É esse tipo de mea-culpa que acompanha, por exemplo, diversas animações disponíveis na plataforma Disney+, como “Peter Pan” e “A Dama e o Vagabundo”, e o clássico “… E o Vento Levou”, agora no catálogo do HBO Max, hoje indisponível no Brasil.

“Eu entendo a decisão tomada pela família, mas a minha posição seria de que vale a pena fazer, no máximo, alterações ortográficas, em relação à língua, e manter a obra em si tal qual ela está”, diz Mário Augusto Medeiros da Silva, professor de ciências sociais da Unicamp e que se debruça sobre a área da literatura.

“Que o leitor seja beneficiado com uma nota prévia, um prefácio, um texto analítico para que faça suas próprias ponderações, embora eu entenda que a adaptação é uma saída que ela [Cleo Monteiro Lobato] encontrou para se adequar aos novos tempos.”

Segundo o acadêmico, é importante compreender Monteiro Lobato inserido no contexto em que viveu, também enquanto cidadão e não só como escritor. Segundo ele, limpar esse aspecto de sua vida e obra é uma opção da família, mas que ofusca a trajetória e as contradições do autor.

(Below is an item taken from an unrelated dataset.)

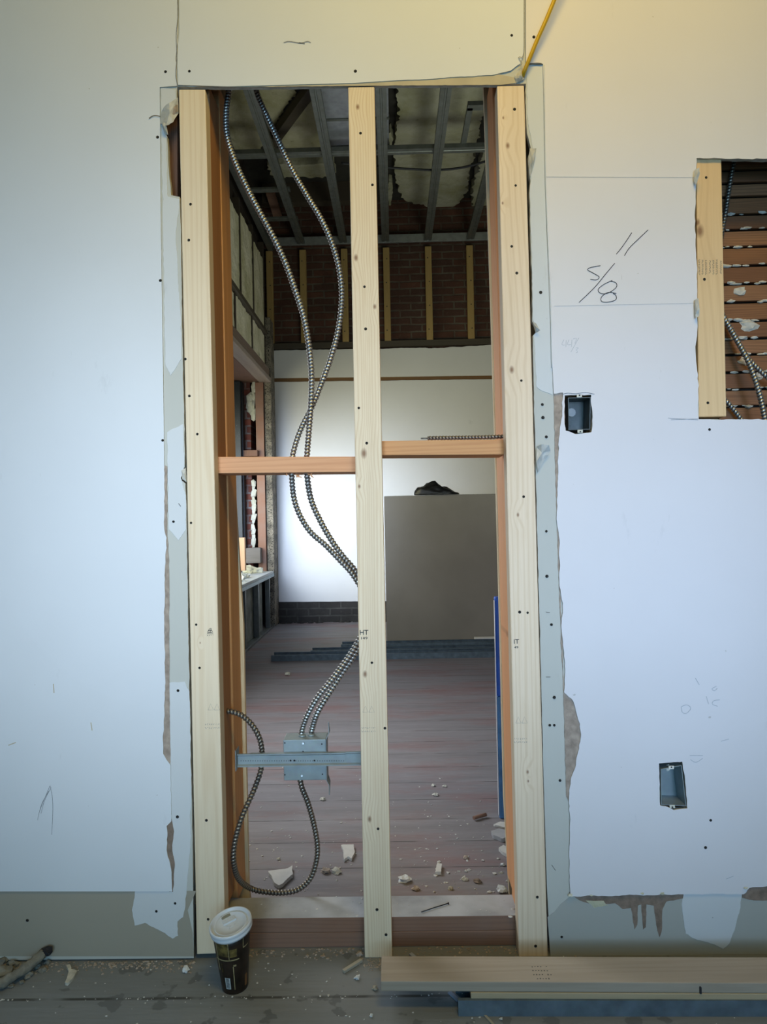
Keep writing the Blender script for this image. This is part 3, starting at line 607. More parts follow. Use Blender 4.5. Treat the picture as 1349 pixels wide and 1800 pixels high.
# blocking between the studs
bl = pxprism('blocking', [(380, 803), (640, 802.5), (640, 829.5), (381, 832)], .040, .128, m_blkL, None, .002); tag(bl, 'reddish wooden block across the left half of the doorway', 'block')
br_ = pxprism('blocking', [(660, 775), (887, 772.5), (889, 799), (660, 800.5)], .040, .128, m_blkR, None, .002); tag(br_, 'brownish wooden block across the right half of the doorway', 'block')
# sill plates
pz = .0345
xl, xr = at(346, 1640, .04)[0] + .03, at(962, 1640, .04)[0] - .004
for i, lab in enumerate(('lower brown sill plate lying on the floor across the doorway', 'upper brown sill plate under the dust across the doorway')):
    bm = bmesh.new(); box(bm, xl, xr, .0395 + i * .0005, .128, pz * i + .0005, pz * (i + 1), bev=.0012)
    for f in bm.faces:
        if f.normal[2] > .7 and i == 1: f.material_index = 1
    bm.normal_update()
    for f in bm.faces:
        if f.normal[2] > .7 and i == 1: f.material_index = 1
    tag(from_bm('sill_plate', bm, [m_sill, m_silltop]), lab, 'plank')
zs = pz * 2

# ================================================================== CONDUITS
def P3(l): return [at(*p) for p in l]
Yb = .085
conduit('flexible_conduit', P3([(404, 120, .13), (402, 163, .12), (398, 200, .11), (400, 240, .10), (414, 285, .09), (437, 335, .085), (458, 375, .08), (480, 415, .08), (502, 462, .08), (520, 512, .08), (535, 560, .08), (544, 612, .08), (548, 660, .08), (547, 705, .078),
    (543, 760, Yb), (540, 800, Yb), (540, 835, Yb), (547, 878, .09), (563, 915, .095), (583, 950, .10), (603, 978, .10), (625, 1004, .10), (650, 1045, .105), (655, 1085, .105), (640, 1120, .10), (623, 1152, .09), (596, 1192, .08), (574, 1226, .075), (558, 1253, .08), (549, 1280, .10), (545, 1306, .105)]),
    'flexible metal conduit that enters at the top left of the doorway', rad=.0077, pitch=.0085)
conduit('flexible_conduit', P3([(446, 120, .16), (452, 163, .15), (470, 205, .14), (492, 252, .13), (515, 300, .12), (541, 345, .11), (565, 385, .10), (585, 430, .095), (598, 480, .095), (601, 530, .095), (594, 585, .095), (580, 635, .095), (565, 675, .095), (550, 712, .096),
    (530, 752, .092), (517, 790, Yb), (513, 820, Yb), (516, 870, Yb), (527, 905, Yb), (546, 935, .085), (572, 958, .085), (598, 985, .085), (622, 1012, .088), (645, 1055, .09), (648, 1090, .088), (634, 1120, .082), (612, 1156, .074), (584, 1194, .066), (560, 1224, .064), (542, 1254, .072), (532, 1280, .09), (528, 1306, .10)]),
    'flexible metal conduit bowing furthest right beside the middle stud', rad=.0072, pitch=.0085)
conduit('flexible_conduit', P3([(372, 1255, .085), (392, 1250, .085), (412, 1252, .085), (430, 1261, .085), (446, 1278, .085), (457, 1300, .09), (461, 1325, .095), (459, 1352, .10), (450, 1380, .09), (438, 1408, .075), (424, 1440, .06), (413, 1480, .055), (411, 1515, .06), (420, 1545, .095), (442, 1562, .142), (470, 1568, .150), (500, 1569, .150), (525, 1563, .148), (545, 1545, .145), (556, 1515, .14), (558, 1485, .135), (551, 1445, .125), (541, 1410, .11), (531, 1385, .10), (527, 1366, .095)]),
    'brownish flexible conduit looping from the left stud down to the steel box', rad=.0070, pitch=.0085, mats=('armor_b', 'armor_k'))
# short cut piece lying on the right block
zb = at(770, 773.5, .06)[2]
a, b_ = at(752, 770, .07), at(905, 769, .07)
conduit('flexible_conduit', [(a[0], .072, zb + .0062), ((a[0] + b_[0]) / 2, .075, zb + .0058), (b_[0] - .012, .072, zb + .006)], 'cut length of conduit lying on the right block', rad=.0052, mats=('armor_b', 'armor_k'))
bm = bmesh.new(); tube(bm, [Vector((a[0] - .016, .071, zb + .006)), Vector((a[0] + .004, .072, zb + .006))], .0018, 6); 
from_bm('wire_end', bm, M['steeldark'], bpy.data.objects['flexible_conduit.003'])
# wood fibres hanging from the drilled holes
bm = bmesh.new()
for i, (x, y) in enumerate([(504, 834), (520, 836), (528, 836), (541, 835), (549, 834)]):
    p = at(x, y - 2, .05); tube(bm, spline([p, p + Vector((rnd.uniform(-.01, .01), -.004, -.004)), p + Vector((rnd.uniform(-.012, .012), -.004, rnd.uniform(-.012, -.004)))], .003), .0013, 5)
from_bm('wood_splinters', bm, m_blkL, bl)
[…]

“Isso não apaga o editor, o homem preso pelo Estado Novo, o nacionalista que lutou pela Campanha do Petróleo, o criador de uma literatura infantil no Brasil. Mas também faz parte dele ser pensado como um autor que não foi tão além de seu tempo, um tempo racista. Nenhum artista deve ser tratado de maneira sagrada, todos estão envolvidos com questões de seu tempo, e é saudável que os leitores saibam disso.”

“Eu não defendo censurar e também não concordo com o apagamento de sua obra –e mesmo essa limpeza dessa nova versão pode ser lida como apagamento, o que precisa ser debatido. Mas uma atitude antirracista talvez mais adequada seria inserir um estudo crítico a respeito da obra e, então, deixar para o leitor tomar suas posições”, conclui.